The rarest Duesenberg

Manufactured for only one year between 1926 and 1927, the Model X was longer and heavier than the Model A and had an engine producing 100 horsepower giving a top speed of over 100mph. Only 13 were made and soon made way for the famous Duesenberg Model J.

The Duesenberg Model J

The Model J was designed to be the fastest biggest and most expensive car in the world. Introduced in 1928 the Model J had a powerful straight eight engine based on their racing engines that produced 265 horsepower and an impressive top speed of 119mph. When first debuted it was both the fastest and most expensive car in the American automobile market.  Each car had the bodywork and interior crafted to the new owners specification and were widely owned by Hollywood celebrities and European royalty.

Duesenberg's demise

While excellent engineers, neither Duesenberg brother had a head for business and within a year of the Model A's production both brothers had become employees of their own company while investors sat in the boardroom.

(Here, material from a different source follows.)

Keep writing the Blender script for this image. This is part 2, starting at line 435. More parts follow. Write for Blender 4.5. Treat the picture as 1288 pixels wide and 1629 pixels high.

By 1926 when E.L.Cord bought the ailing company neither brother had much say in company policy and when Cord's commercial empire collapsed in 1937 this marked the end for Duesenberg. There have been varied attempts to revive the legendary Duesenberg marque however all have petered out and failed. The only small silver lining is that due to their rarity with less than 1200 cars being produced between 1921 and 1937 any Duesenberg that comes on the market is guaranteed to be worth a small fortune and kept in excellent condition.